B. At the direction of the Board operations of the Plan shall be reviewed by independent certified public
accountants as part of any financial audit periodically required. Compliance with the Board’s internal
controls shall be verified. These controls have been designed to prevent losses of assets that might
arise from fraud, error, or misrepresentation by third parties or imprudent actions by the Board or
employees of the plan sponsor, to the extent possible.
C. Each member of the Board shall participate in a continuing education program relating to investments
and the Board’s responsibilities to the Plan. It is highly suggested that this education process begin
during each Trustee’s first term.
Adopted: August 2023 Page 7
D. With each actuarial valuation, the Board shall determine the total expected annual rate of return for the
current year, for each of the next several years and for the long term thereafter. This determination
shall be filed promptly with the Department of Management Services, the plan’s sponsor and the
consulting actuary.
E. The proxy votes must be exercised for the exclusive benefit of the participants of the Plan. Each
Investment Manager shall provide the Board with a copy of their proxy voting policy for approval. On
a regular basis, at least annually, each manager shall report a record of their proxy vote.
F. Investments for which there is no generally recognized market or consistent accepted pricing
mechanism shall be valued at 50% cost. Assets without a fair market value shall be excluded from
determination of annual funding cost.
G. The Investment Consultant will provide Investment Managers for consideration based solely
on pecuniary factors as defined by Florida Statutes §112.662.
H. If a Request for Proposals document is issued for Investment Manager services, the solicitation
document must include the following: The Board of Trustees may not request documentation
of or consider a vendor’s social, political, or ideological interests when determining if the
vendor is a responsible vendor.

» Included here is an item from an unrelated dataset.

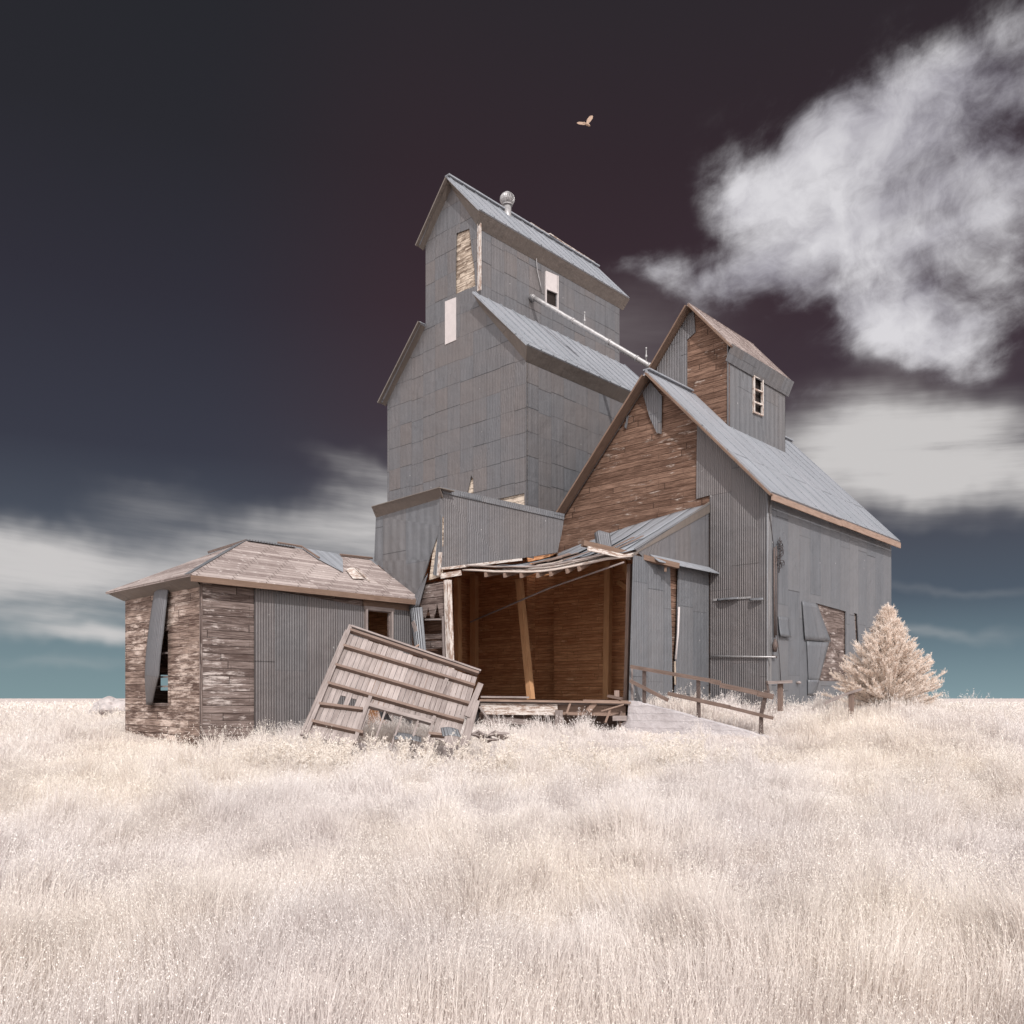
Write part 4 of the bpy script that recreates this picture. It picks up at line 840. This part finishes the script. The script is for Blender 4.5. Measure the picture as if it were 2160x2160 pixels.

Additionally, the Board of Trustees may not give preference
to a vendor based on vendor’s social, political, or ideological interests.
VII. CRITERIA FOR INVESTMENT MANAGER REVIEW
The Board wishes to adopt standards by which judgments of the ongoing performance of a portfolio
manager may be made. If, at any time, any three of the following is breached, the portfolio manager will
be warned of the Board's serious concern for the Fund's continued safety and performance. If any five of
these are violated the consultant will recommend a manager search for that mandate.
Four (4) consecutive quarters of relative under-performance verses the benchmark.
Three (3) year trailing return below the top 40th percentile within the appropriate peer group and
under performance verses the benchmark.
Five (5) year trailing return below the top 40th percentile and under performance verses the
benchmark.
Three (3) year downside volatility greater than the index (greater than 100), as measured by
down market capture ratio.
Five (5) year downside volatility greater than the index (greater than 100), as measured by down
market capture ratio.
Style consistency or purity drift from the mandate.
Management turnover in portfolio team or senior management.
Investment process change, including varying the index or benchmark.
Failure to adhere to the IPS or other compliance issues.
Investigation of the firm by the Securities and Exchange Commission (SEC).
Significant asset flows into or out of the company.
Merger or sale of firm.
Fee increases outside of the competitive range.